Design, Development and Analysis of a Preparative Scale Ion Exclusion Chromatography System

Date of Award

1991

Degree Type

Dissertation

Degree Name

Doctor of Philosophy (PhD)

Department

Polymers and High Performance Materials

First Advisor

Roger Hester

Advisor Department

Polymers and High Performance Materials

Abstract

The economic feasibility of using cellulose hydrolysis to convert wood and agricultural waste products such as corn stovers to fuel alcohol is dependent upon developing a cost effective acid/sugar separation process. Presently, an acid/sugar stream resulting from sulfuric acid hydrolysis of cellulose is treated with lime to precipitate the acid as gypsum.

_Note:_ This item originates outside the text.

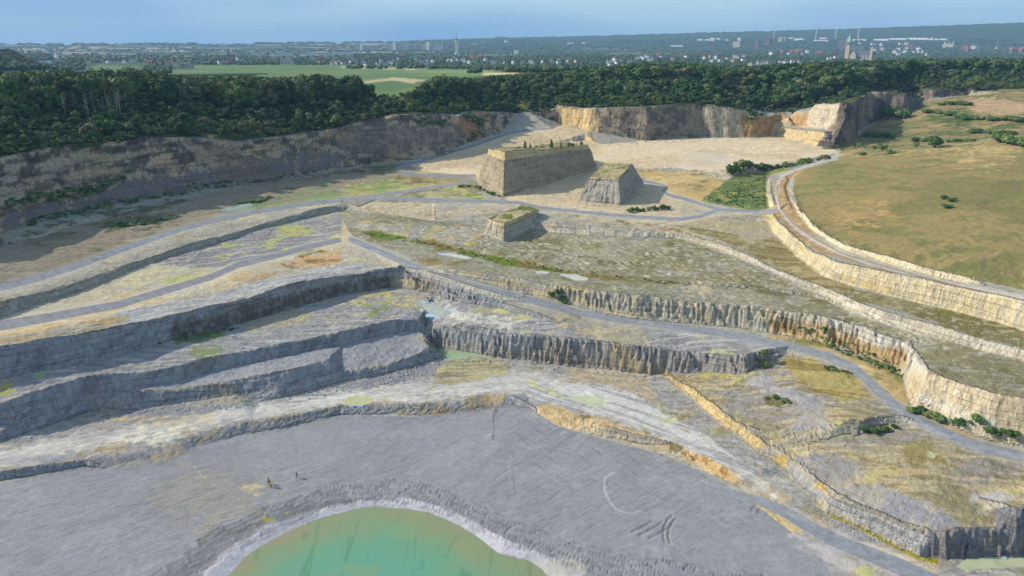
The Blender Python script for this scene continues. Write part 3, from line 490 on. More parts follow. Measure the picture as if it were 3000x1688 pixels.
# area between scarp H and the road
P('s', [(1940, 1098), (2175, 1096), (2245, 1062), (2283, 1048), (2330, 1035), (2470, 1085), (2560, 1160), (2679, 1245), (2893, 1330), (3260, 1450), (3260, 1600), (3000, 1488), (2950, 1530), (2735, 1575), (2560, 1522), (2380, 1414), (2221, 1294), (2109, 1195)], (172, 160, 130), 3, .3, mot=(((150, 147, 145), 'n1', .46, .58, .8), ((142, 128, 84), 's2', .52, .62, .6), ((200, 184, 144), 's4', .55, .63, .7), ((196, 186, 120), 'n2', .64, .7, .7), ((120, 116, 74), 'n3', .62, .7, .5)))
P('i', [(720, 330), (1000, 400), (1250, 500), (1420, 680), (1250, 700), (1000, 660), (850, 560), (760, 450)], (176, 160, 104), 6, .9, mot=(((140, 122, 70), 's2', .5, .6, .8),))
P('i', [(540, 500), (700, 560), (850, 640), (1000, 650), (1100, 800), (1000, 950), (880, 900), (740, 760), (560, 640)], (168, 165, 168), 6, .9)
P('l', [(760, 100), (1000, 90), (1200, 150), (1400, 200), (1300, 280), (1000, 300), (850, 200)], (150, 148, 150), 6, .9)
P('l', [(1600, 30), (1900, 30), (2200, 150), (2100, 260), (1850, 200), (1650, 130)], (146, 132, 84), 8, 1.)
P('l', [(1830, 330), (2100, 330), (2300, 480), (2100, 560), (1900, 450)], (142, 134, 104), 8, 1.)
P('l', [(1100, 340), (1500, 360), (1900, 500), (2100, 640), (1800, 740), (1400, 620), (1150, 480)], (160, 157, 158), 6, .8, mot=(((186, 176, 156), 'n2', .56, .64, .8),))
P('l', [(2220, 380), (2450, 440), (2500, 520), (2380, 640), (2250, 480)], (188, 184, 182), 6, .9)
P('i', [(40, 490), (180, 480), (330, 500), (420, 520), (300, 560), (130, 540)], (184, 174, 100), 4, .9)
P('l', [(1220, 140), (1290, 85), (1310, 100), (1260, 130)], (186, 190, 110), 1, .4)
P('l', [(1850, 85), (1870, 90), (1920, 130), (1880, 140), (1845, 120)], (206, 206, 170), 1, .3)
# L2 platform and grey spoil
P('s', [(-260, 1320), (0, 1245), (97, 1230), (330, 1148), (582, 1098), (893, 1028), (1186, 970), (1349, 965), (1349, 973), (1240, 970), (1210, 992), (1250, 1018), (1206, 1044), (1000, 1090), (835, 1148), (757, 1181), (660, 1121), (303, 1152), (148, 1212), (0, 1261), (-260, 1340)], (154, 154, 157), 2, .2, mot=(((166, 166, 168), 's0', .5, .62, .6),))
# level 1
P('s', [(-260, 1350), (0, 1294), (233, 1212), (419, 1197), (524, 1183), (757, 1183), (893, 1152), (1116, 1098), (1303, 1048), (1274, 1015), (1446, 1044), (1757, 1079), (1932, 1098), (2097, 1230), (2225, 1331), (2411, 1498), (2600, 1600), (2750, 1650), (3260, 1640), (3260, 1799), (2500, 1799), (2171, 1424), (1932, 1327), (1600, 1225), (1516, 1191), (1233, 1221), (1000, 1216), (699, 1280), (256, 1350), (-260, 1400)], (166, 162, 156), 2, .3, mot=mixB)
P('s', [(524, 1190), (757, 1186), (900, 1155), (1116, 1102), (1310, 1050), (1300, 1085), (1180, 1135), (1040, 1160), (900, 1180), (640, 1215), (400, 1225), (330, 1205)], (150, 149, 151), 4, .7, mot=(((132, 131, 133), 'n3', .56, .66, .6),))
P('s', [(-100, 1375), (100, 1320), (300, 1285), (500, 1250), (740, 1205), (1000, 1168), (1200, 1152), (1400, 1128), (1550, 1130), (1700, 1160), (1850, 1210), (2000, 1285), (2120, 1350), (2230, 1420), (2290, 1470)], (192, 188, 178), 6, 1., line=[50, 40, 36, 34, 50, 60, 80, 70, 40, 26, 20], n='s0', mot=(((208, 204, 194), 's1', .52, .62, .6), ((164, 160, 154), 's0', .54, .62, .5)))
P('s', [(1560, 1110), (1800, 1130), (2000, 1230), (2150, 1330), (2240, 1410), (2100, 1360), (1900, 1260), (1700, 1200), (1540, 1170)], (198, 195, 188), 6, 1., n='s2', mot=(((146, 144, 144), 's2', .54, .60, .7), ((196, 196, 150), 'n2', .64, .7, .7)))
P('g', [(620, 840), (900, 840), (1300, 850), (1600, 810), (1640, 830), (1400, 900), (1200, 900), (900, 870), (650, 860)], (198, 180, 136), 3, 1., n='s1')
P('g', [(1230, 860), (1330, 870), (1370, 920), (1330, 950), (1230, 930)], (188, 182, 112), 4, 1.)
P('g', [(900, 960), (1200, 900), (1400, 900), (1500, 950), (1400, 1010), (1000, 1020)], (204, 200, 184), 6, 1.2)
P('g', [(100, 960), (500, 880), (900, 880), (850, 960), (400, 1010), (100, 1020)], (176, 168, 162), 8, .6)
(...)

The sugars, glucose and xylose, remaining in the acid free stream can thereafter be converted to ethanol by fermentation. This precipitation technique not only expends acid and lime, but also generates significant quantities of waste gypsum that need to be disposed to a landfill. The use of ion exclusion for acid/sugar separation has proven more cost effective than precipitation because no waste products are formed and the acid can be recovered and reused in cellulose hydrolysis. An ion exclusion process to perform acid/sugar separation has been designed using commercially available resins. Economic analysis based on experimental data indicates that ion exclusion is 50% less costly than the lime precipitation process. Thus, the ion exclusion separation process is commercially attractive. An existing process computer model has been modified to account for secondary effects present in ion exclusion. The effect of changes in resin geometry with fluid composition were included in the process model so that more accurate predictions of ion exclusion performance could be made. The application of ion exclusion technology to several acid/sugar hydrolyzate feedstocks was investigated in detail. These hydrolyzates were obtained from the acid hydrolysis of cotton linters, rice straw and municipal solid waste. The municipal solid waste hydrolyzate occasionally has trace metal impurities that could cause extensive damage to ion exclusion resin pore structure, thereby reducing its separation performance. Further experimental research is needed to determine whether long term chemical poisoning or physical degradation of the resin would impede ion exclusion capabilities.